> _Prompt_
Please, without the pictures, retype exactly the lines from the start of the material through the line that holds "return MB().add(v, f).mesh('leaf', M['v_'".

---- Data excerpt

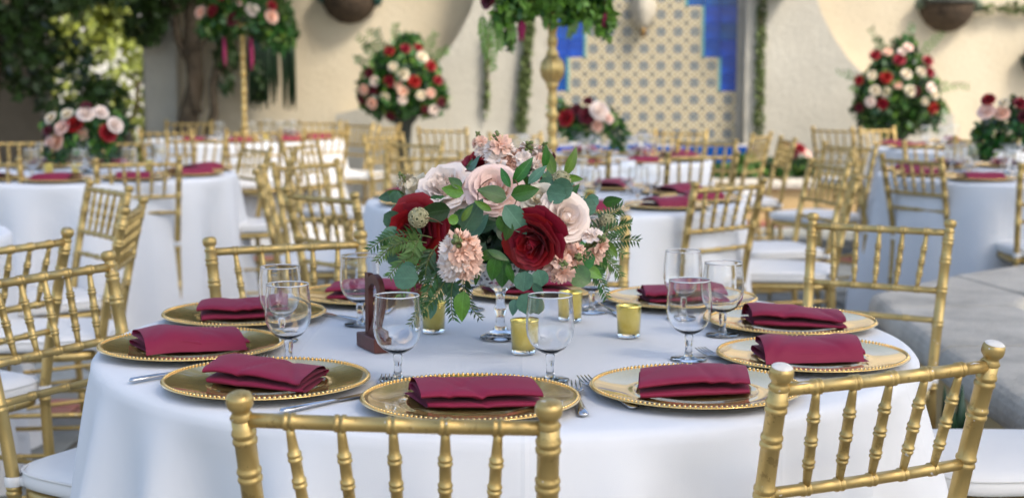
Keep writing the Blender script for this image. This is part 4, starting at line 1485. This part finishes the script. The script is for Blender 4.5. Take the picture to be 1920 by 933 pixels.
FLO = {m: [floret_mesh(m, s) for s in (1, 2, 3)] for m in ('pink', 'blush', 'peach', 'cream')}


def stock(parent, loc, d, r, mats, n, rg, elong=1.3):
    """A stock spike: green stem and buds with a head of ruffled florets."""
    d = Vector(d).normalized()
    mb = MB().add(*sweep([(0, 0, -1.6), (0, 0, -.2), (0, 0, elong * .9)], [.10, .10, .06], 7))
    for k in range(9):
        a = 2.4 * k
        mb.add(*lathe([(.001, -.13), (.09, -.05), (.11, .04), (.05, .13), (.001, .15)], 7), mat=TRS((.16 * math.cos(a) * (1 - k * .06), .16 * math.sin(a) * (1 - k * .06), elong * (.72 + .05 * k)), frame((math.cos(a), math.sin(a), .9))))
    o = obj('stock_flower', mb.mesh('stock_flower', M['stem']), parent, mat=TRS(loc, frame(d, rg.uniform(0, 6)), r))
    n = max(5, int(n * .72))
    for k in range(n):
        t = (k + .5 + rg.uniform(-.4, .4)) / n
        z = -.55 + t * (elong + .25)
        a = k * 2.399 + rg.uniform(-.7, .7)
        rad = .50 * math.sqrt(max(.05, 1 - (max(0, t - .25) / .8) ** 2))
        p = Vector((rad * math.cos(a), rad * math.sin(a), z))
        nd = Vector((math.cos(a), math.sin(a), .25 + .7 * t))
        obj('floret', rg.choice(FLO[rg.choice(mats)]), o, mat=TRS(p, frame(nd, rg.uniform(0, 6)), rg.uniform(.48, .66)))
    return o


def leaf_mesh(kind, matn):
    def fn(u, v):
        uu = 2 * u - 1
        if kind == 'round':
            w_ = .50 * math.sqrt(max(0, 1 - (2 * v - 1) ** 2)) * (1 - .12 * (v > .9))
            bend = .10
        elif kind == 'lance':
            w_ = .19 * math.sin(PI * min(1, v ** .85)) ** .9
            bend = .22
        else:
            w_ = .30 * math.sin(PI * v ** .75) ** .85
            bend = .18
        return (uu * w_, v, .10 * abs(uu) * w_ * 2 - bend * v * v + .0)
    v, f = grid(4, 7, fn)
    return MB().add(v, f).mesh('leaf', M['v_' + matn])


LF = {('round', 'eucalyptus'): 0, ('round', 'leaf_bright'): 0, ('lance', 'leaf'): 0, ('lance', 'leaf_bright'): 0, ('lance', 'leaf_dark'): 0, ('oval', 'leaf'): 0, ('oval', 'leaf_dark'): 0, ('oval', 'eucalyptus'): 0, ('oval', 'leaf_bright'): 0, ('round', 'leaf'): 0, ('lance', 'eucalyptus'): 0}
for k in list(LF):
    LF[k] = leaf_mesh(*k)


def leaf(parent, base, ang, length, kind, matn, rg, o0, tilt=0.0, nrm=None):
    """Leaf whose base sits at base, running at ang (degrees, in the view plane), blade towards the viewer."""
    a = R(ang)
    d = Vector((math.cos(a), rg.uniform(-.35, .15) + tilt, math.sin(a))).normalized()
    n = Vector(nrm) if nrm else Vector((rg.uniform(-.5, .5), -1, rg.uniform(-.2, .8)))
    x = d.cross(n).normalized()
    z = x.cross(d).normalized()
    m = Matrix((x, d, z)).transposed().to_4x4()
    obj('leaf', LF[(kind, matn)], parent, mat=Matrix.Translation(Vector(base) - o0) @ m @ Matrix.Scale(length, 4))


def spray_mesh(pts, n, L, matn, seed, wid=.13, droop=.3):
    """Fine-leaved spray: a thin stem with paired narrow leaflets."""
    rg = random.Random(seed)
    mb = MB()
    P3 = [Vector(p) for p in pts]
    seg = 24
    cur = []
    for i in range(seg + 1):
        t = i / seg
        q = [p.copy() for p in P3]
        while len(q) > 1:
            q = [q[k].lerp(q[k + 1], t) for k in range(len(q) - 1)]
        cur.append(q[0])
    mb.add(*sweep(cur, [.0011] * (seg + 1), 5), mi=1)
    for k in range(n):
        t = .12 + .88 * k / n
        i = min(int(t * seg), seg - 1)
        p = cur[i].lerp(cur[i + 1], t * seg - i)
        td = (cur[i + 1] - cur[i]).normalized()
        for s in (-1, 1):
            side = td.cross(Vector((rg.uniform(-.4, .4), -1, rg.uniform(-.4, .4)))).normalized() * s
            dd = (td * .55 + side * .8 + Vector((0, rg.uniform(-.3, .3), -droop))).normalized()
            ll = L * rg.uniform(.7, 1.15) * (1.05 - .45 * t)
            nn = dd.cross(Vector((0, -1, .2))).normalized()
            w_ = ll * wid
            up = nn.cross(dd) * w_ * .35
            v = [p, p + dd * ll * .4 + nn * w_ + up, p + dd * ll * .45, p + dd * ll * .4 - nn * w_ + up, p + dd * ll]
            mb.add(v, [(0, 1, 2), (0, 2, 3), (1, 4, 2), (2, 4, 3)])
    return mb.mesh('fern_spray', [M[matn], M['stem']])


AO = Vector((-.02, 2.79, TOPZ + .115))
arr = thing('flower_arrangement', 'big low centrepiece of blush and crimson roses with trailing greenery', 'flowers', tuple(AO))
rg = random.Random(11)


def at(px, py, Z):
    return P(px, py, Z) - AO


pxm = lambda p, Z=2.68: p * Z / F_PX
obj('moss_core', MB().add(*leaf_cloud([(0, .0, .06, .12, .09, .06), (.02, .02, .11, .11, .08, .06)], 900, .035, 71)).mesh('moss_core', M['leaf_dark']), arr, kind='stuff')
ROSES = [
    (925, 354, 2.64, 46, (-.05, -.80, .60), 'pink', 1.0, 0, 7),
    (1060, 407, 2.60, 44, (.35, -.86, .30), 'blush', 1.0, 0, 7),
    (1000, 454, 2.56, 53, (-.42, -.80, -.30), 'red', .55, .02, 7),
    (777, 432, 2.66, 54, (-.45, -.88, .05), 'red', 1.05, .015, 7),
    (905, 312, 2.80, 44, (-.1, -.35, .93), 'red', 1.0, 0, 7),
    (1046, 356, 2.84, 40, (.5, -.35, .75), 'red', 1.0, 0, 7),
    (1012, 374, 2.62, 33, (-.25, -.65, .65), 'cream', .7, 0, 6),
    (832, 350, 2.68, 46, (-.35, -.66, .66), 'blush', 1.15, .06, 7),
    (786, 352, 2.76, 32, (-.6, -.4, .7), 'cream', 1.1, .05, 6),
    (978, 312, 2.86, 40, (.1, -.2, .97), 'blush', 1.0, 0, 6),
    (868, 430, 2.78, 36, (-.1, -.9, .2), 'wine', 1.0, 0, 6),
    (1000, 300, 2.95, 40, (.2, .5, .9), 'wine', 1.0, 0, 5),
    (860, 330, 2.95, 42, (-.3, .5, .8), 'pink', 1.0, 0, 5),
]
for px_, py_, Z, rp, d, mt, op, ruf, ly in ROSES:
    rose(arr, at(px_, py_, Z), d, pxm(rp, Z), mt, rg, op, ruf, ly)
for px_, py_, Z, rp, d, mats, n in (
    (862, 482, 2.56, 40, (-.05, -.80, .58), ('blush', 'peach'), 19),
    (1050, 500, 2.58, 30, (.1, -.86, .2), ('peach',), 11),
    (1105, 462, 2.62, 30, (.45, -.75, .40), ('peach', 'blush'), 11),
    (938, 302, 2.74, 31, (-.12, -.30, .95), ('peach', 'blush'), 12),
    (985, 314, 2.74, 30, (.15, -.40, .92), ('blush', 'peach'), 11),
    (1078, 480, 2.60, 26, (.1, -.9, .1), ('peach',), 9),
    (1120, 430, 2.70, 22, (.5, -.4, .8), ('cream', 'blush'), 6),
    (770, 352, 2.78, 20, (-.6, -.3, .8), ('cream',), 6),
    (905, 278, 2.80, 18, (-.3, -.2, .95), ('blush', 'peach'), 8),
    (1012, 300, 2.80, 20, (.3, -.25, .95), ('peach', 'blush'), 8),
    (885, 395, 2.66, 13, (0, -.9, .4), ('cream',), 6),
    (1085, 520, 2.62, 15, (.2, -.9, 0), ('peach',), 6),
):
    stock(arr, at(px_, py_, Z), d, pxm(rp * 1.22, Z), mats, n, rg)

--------

> _The output_
Keep writing the Blender script for this image. This is part 4, starting at line 1485. This part finishes the script. The script is for Blender 4.5. Take the picture to be 1920 by 933 pixels.
FLO = {m: [floret_mesh(m, s) for s in (1, 2, 3)] for m in ('pink', 'blush', 'peach', 'cream')}


def stock(parent, loc, d, r, mats, n, rg, elong=1.3):
    """A stock spike: green stem and buds with a head of ruffled florets."""
    d = Vector(d).normalized()
    mb = MB().add(*sweep([(0, 0, -1.6), (0, 0, -.2), (0, 0, elong * .9)], [.10, .10, .06], 7))
    for k in range(9):
        a = 2.4 * k
        mb.add(*lathe([(.001, -.13), (.09, -.05), (.11, .04), (.05, .13), (.001, .15)], 7), mat=TRS((.16 * math.cos(a) * (1 - k * .06), .16 * math.sin(a) * (1 - k * .06), elong * (.72 + .05 * k)), frame((math.cos(a), math.sin(a), .9))))
    o = obj('stock_flower', mb.mesh('stock_flower', M['stem']), parent, mat=TRS(loc, frame(d, rg.uniform(0, 6)), r))
    n = max(5, int(n * .72))
    for k in range(n):
        t = (k + .5 + rg.uniform(-.4, .4)) / n
        z = -.55 + t * (elong + .25)
        a = k * 2.399 + rg.uniform(-.7, .7)
        rad = .50 * math.sqrt(max(.05, 1 - (max(0, t - .25) / .8) ** 2))
        p = Vector((rad * math.cos(a), rad * math.sin(a), z))
        nd = Vector((math.cos(a), math.sin(a), .25 + .7 * t))
        obj('floret', rg.choice(FLO[rg.choice(mats)]), o, mat=TRS(p, frame(nd, rg.uniform(0, 6)), rg.uniform(.48, .66)))
    return o


def leaf_mesh(kind, matn):
    def fn(u, v):
        uu = 2 * u - 1
        if kind == 'round':
            w_ = .50 * math.sqrt(max(0, 1 - (2 * v - 1) ** 2)) * (1 - .12 * (v > .9))
            bend = .10
        elif kind == 'lance':
            w_ = .19 * math.sin(PI * min(1, v ** .85)) ** .9
            bend = .22
        else:
            w_ = .30 * math.sin(PI * v ** .75) ** .85
            bend = .18
        return (uu * w_, v, .10 * abs(uu) * w_ * 2 - bend * v * v + .0)
    v, f = grid(4, 7, fn)
    return MB().add(v, f).mesh('leaf', M['v_' + matn])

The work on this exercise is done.